Ketabahan Warga, Kekuatan yang Membuat Negeri Ini Menunduk Hormat
Kami melihat warga yang kehilangan rumah, tetapi masih ikut mengangkat puing rumah tetangga. Kami melihat mereka yang lapar, tetapi memberi sisa makanan kepada ibu yang menggendong bayi.
Sumatera mengajarkan satu hal: kekuatan sebuah bangsa tidak diukur dari ekonomi, tetapi dari ketabahan rakyatnya ketika diuji.
Negara Hadir dan Presiden Menunjukkannya dari Garis Depan
Hari ini, kami menyaksikan sebuah momen penting yang disampaikan tim Beritasatu dari lapangan. Presiden Republik Indonesia kembali hadir ke lokasi bencana. Tidak hanya sekali. Tidak hanya simbolis.
Beliau datang lagi dengan jejak lumpur yang sama didampingi menteri-menteri kabinet, panglima TNI, dan kapolri.
Kehadirannya bukan sekadar menampilkan pemerintahan. Ia menampilkan kesatuan negara.
Presiden berdiri memandang reruntuhan, mendengarkan laporan tim penyelamat, bertemu keluarga korban, dan memerintahkan percepatan segala lini bantuan.
Beliau memerintahkan percepatan setiap sektor: evakuasi, logistik, kesehatan, listrik, komunikasi, dan rekonstruksi. Namun ada satu momen yang direkam tim kami. Di ujung rakor yang dilaksanakan presiden di ruang sederhana bersama menteri kabinet, para gubernur dan bupati di tiga provinsi yang tersambung secara daring, sebelum memberi perintah kepada seluruh jajaran untuk kembali membantu rakyat, presiden terdiam.
Suasana hening.
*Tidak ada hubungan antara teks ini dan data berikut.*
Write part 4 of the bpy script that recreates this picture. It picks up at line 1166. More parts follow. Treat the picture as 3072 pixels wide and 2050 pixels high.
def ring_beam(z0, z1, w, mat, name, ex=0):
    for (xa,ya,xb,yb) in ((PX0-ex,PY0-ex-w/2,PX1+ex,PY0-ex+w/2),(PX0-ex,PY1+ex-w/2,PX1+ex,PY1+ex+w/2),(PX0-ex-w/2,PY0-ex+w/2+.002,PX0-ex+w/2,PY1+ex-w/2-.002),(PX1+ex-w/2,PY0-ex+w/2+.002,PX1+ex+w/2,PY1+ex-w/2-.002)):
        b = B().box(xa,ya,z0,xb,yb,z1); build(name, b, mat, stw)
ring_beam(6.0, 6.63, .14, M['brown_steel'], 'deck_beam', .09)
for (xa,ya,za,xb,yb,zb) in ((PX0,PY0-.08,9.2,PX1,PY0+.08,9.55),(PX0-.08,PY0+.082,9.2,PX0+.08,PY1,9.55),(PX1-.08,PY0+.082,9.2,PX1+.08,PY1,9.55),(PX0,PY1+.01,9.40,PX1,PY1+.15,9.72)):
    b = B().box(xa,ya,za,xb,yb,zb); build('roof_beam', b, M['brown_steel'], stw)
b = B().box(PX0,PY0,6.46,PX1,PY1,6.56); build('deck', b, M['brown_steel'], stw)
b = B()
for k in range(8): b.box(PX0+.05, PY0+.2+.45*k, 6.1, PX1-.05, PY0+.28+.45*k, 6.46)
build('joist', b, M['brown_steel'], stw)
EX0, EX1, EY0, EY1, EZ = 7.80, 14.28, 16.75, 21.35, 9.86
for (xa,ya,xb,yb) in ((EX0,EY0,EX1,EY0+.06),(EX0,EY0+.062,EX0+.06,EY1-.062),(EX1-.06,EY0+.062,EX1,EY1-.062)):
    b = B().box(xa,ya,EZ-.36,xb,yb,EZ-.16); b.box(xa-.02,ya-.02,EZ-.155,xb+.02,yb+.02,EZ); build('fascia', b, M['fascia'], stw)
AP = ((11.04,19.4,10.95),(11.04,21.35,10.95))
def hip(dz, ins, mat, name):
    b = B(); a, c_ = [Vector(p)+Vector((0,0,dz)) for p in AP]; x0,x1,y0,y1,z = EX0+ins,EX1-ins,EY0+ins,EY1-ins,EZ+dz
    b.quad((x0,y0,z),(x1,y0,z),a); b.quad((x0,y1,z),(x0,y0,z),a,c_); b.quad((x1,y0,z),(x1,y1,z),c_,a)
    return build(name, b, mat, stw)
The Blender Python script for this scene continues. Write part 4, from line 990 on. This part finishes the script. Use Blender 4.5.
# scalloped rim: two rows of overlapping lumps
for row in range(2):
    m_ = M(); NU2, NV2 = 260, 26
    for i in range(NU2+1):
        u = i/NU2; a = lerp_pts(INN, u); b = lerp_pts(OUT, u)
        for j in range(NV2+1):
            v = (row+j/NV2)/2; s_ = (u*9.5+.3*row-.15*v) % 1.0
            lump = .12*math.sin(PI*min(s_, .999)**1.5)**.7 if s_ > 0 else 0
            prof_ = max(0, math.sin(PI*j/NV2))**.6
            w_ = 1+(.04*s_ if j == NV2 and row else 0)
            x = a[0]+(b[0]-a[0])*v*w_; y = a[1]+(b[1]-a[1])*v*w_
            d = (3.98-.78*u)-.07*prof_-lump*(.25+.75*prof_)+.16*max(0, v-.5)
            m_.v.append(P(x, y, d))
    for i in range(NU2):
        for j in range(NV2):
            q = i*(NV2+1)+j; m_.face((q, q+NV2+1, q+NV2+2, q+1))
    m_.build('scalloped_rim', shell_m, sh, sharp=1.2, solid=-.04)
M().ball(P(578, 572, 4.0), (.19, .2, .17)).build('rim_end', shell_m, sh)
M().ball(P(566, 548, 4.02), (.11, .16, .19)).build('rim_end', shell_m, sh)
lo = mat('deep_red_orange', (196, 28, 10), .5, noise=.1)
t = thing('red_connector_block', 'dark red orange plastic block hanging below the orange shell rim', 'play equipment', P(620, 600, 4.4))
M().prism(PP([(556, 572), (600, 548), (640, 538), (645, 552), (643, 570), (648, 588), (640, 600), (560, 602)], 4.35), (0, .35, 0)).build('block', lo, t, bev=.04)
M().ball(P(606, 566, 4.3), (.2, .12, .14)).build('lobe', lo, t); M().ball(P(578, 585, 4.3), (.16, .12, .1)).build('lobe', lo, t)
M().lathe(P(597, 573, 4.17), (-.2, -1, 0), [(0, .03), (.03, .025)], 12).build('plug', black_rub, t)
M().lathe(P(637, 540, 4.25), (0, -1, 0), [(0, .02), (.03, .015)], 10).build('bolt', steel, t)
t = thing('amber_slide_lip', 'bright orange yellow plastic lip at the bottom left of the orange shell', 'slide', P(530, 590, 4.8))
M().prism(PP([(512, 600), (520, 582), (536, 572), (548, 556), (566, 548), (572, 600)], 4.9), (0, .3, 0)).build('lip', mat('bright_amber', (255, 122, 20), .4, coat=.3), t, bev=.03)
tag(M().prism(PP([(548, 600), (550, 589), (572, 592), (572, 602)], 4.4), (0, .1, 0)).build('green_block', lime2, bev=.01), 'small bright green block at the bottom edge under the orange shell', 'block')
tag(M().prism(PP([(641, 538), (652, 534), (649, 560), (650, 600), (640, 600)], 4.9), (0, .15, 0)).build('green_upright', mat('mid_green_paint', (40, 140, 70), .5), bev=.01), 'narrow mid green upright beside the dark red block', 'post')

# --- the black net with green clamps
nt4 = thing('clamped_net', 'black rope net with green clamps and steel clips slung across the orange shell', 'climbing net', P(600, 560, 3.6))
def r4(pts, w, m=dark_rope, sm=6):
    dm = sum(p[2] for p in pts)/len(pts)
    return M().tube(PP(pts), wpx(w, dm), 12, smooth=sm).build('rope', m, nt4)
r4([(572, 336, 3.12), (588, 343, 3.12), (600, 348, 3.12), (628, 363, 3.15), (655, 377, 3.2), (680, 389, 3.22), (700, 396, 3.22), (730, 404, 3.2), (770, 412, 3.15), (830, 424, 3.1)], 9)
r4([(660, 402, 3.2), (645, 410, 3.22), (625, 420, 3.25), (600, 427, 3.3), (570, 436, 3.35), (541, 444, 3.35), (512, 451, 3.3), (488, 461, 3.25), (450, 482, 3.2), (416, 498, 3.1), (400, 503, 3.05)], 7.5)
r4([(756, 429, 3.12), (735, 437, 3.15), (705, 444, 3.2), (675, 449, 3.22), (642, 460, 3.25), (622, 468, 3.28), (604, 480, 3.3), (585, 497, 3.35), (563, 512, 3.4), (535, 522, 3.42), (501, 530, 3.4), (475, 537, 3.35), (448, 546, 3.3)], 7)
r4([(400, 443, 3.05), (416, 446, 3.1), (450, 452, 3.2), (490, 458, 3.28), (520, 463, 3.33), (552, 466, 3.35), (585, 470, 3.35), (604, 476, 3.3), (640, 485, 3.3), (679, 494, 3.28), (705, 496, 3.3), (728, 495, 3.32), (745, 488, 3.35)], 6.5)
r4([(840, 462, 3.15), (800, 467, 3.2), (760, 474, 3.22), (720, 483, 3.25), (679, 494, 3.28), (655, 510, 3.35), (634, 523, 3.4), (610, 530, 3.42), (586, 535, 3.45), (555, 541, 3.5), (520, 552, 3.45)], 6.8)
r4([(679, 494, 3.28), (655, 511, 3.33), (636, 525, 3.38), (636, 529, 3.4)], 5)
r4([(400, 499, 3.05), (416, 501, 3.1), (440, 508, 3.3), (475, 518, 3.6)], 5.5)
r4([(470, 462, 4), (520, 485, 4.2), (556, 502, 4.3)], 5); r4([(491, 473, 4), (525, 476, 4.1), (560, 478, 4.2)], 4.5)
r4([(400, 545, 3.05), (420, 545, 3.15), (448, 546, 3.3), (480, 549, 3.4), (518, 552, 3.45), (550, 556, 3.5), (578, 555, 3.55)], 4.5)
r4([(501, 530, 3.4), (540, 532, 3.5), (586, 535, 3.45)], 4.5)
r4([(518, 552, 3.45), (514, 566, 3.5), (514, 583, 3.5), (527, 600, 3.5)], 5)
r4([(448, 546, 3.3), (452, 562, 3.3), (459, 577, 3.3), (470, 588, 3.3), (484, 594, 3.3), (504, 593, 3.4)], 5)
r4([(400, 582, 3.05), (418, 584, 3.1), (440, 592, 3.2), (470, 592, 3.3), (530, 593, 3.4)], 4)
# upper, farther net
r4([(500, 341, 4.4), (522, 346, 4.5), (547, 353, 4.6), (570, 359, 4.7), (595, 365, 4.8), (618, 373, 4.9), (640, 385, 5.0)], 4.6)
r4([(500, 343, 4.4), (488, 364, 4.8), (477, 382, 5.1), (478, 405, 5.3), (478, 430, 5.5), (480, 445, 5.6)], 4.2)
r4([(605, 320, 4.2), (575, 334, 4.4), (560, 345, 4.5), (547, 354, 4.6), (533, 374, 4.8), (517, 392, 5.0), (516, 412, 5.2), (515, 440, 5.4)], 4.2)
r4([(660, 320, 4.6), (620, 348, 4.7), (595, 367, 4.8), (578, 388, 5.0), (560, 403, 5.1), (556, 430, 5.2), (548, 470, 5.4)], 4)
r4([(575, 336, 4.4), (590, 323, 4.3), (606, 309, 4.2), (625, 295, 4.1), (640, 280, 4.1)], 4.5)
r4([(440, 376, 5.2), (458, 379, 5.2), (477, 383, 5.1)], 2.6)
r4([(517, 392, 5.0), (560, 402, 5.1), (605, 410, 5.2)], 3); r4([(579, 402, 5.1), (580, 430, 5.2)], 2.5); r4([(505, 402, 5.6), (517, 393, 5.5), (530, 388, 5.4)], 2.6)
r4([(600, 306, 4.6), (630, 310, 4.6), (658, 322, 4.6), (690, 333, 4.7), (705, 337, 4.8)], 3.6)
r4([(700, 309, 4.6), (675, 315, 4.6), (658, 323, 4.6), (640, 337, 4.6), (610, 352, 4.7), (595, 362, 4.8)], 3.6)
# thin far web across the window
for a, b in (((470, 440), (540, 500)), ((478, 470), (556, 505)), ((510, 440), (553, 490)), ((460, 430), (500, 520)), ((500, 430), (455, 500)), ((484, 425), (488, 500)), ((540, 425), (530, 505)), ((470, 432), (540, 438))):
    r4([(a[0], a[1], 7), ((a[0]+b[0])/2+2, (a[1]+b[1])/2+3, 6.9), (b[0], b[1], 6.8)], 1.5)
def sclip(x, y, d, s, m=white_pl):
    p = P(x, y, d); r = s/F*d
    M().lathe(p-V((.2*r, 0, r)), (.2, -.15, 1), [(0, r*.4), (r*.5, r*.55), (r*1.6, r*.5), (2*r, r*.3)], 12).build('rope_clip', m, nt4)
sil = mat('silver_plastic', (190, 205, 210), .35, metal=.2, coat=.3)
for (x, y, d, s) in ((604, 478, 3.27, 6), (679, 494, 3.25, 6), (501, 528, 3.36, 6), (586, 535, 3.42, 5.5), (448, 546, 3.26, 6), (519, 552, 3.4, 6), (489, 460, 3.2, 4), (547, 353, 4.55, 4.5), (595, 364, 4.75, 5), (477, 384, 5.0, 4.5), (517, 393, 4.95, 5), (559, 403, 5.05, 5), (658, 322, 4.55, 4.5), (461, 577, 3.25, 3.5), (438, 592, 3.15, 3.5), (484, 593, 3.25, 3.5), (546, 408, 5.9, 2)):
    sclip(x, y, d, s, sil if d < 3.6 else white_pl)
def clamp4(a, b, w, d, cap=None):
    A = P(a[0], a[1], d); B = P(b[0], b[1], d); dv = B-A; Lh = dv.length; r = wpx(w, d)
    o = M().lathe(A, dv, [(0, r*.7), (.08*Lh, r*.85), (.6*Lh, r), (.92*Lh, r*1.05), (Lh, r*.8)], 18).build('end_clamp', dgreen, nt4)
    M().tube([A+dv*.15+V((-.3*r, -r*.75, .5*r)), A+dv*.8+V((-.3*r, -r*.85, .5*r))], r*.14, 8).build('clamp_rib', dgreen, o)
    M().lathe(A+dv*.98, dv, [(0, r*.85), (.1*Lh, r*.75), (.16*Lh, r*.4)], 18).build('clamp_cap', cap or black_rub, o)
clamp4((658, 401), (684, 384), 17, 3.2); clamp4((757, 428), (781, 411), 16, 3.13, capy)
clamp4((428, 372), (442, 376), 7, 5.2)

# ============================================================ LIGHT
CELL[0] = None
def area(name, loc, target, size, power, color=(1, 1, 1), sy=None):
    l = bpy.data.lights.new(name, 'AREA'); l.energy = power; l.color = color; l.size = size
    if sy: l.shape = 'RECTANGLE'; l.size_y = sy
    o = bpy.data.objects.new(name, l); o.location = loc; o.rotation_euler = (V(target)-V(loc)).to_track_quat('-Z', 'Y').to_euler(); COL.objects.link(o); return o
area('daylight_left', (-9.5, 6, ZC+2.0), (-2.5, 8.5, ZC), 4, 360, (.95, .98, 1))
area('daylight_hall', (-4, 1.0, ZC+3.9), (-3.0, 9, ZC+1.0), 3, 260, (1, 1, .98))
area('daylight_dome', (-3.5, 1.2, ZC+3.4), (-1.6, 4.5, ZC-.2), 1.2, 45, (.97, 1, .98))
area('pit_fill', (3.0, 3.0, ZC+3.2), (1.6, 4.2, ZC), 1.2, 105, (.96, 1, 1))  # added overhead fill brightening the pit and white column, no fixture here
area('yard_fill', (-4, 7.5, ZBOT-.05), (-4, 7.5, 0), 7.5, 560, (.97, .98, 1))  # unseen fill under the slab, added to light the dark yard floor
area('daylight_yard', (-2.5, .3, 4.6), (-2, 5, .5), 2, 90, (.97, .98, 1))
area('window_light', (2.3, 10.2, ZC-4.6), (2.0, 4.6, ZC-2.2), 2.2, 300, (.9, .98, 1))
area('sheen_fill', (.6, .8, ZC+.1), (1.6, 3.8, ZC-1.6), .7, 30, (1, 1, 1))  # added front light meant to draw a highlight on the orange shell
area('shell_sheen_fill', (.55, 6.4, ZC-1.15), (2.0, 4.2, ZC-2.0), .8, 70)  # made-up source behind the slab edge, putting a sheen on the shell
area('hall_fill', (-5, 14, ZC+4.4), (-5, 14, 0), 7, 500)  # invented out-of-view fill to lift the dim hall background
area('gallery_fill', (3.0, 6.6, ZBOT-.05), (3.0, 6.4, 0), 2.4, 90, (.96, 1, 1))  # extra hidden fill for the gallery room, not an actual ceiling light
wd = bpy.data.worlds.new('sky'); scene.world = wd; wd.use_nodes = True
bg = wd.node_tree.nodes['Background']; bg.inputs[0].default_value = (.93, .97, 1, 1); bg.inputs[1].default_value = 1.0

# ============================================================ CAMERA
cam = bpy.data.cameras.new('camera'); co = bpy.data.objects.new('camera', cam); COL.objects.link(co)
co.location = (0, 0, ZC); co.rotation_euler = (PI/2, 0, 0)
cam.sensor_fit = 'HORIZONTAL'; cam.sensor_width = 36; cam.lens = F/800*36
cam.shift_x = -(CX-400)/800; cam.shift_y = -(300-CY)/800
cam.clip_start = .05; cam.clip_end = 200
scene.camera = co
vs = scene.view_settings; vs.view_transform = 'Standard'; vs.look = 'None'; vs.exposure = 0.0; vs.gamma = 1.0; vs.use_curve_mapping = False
Hanya terdengar napas tertahan. Ketika beliau melanjutkan bicara, suaranya tersendat. Matanya berkaca kaca.
Sebagai mantan militer, beliau jarang menunjukkan emosi. Namun, kali ini, kesedihan rakyat terlalu besar untuk ditahan. Dalam satu momen itu, kita melihat kesedihan seorang presiden, bukan hanya sebagai pemimpin,tetapi sebagai bapak bangsa yang terluka melihat anak-anak bangsanya menderita.
Itulah momen yang menegaskan: negara hadir dan negara bekerja.
Saatnya Indonesia Tidak Tinggal Diam
Melihat semua ini, dari laporan tim Beritasatu yang tak berhenti masuk, saya hanya ingin berkata: inilah saatnya kita bergerak.
Bantuan tidak harus besar: baju, obat, mi instan, uang Rp 10.000 atau bahkan doa yang mungkin terlihat kecil, tetapi bisa mengubah takdir.
Bangsa yang besar bukan bangsa yang bebas dari bencana, tetapi bangsa yang tidak membiarkan satu warganya pun tertinggal dalam kesedihan.
Sumatera sedang menangis. Kita semua punya tanggung jawab untuk mengeringkan air matanya. Sekarang juga!